Two publications arrived with the post on Monday morning, each telling a story about tourism's impact. The latest edition of In Focus, published by the London-based pressure group Tourism Concern, reports from Cappadocia in central Turkey. The owner of a pansiyon (cheap guest house) in the town of Goreme faced jail for painting over a medieval fresco. His defence was that "tourists like clean white walls".

Meanwhile, Tailor Made Travel of Evesham has adopted a neat method of minimising the waste involved in holiday brochures. The back cover of its new brochure gives a Freepost address for people to return the glossy publication so that it can be sent out to other prospective travellers. Fewer brochures need to be produced and subsequently disposed of.

Britain's biggest tour operator, Thomson, produces Britain's biggest holiday brochure: its Summer Sun '97 weighs 36 glossy ounces. But the company says it has no plans to introduce a recycling scheme. So: full marks to Tailor Made Travel - except that the company sent me two copies of the brochure, in separate envelopes to the same address. I have returned one, postage paid.

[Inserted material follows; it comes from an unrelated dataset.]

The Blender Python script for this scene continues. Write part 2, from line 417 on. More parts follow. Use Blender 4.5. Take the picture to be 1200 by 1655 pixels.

We tourists would be better equipped to preserve the environment if there were more people like Wilfrid George around. I spent last Saturday in the company of Mr George's excellent Footpath Map of Dedham Vale, a self-published snip at pounds 1. Besides guiding you from Mistley to Dedham through the Essex-Suffolk border country, it is full of simple but effective contributions that the visitor can make.

"Fallen signposts: the walker who carries wire, string and pliers and re-erects these will earn the gratitude of those who follow." Or, involving rather less hardware, "Brambles would be less of a problem if more walkers carried a pair of secateurs". Mr George cheerfully accepts that his map is not quite cartographic perfection with the compass point: an arrow indicating "approximate north".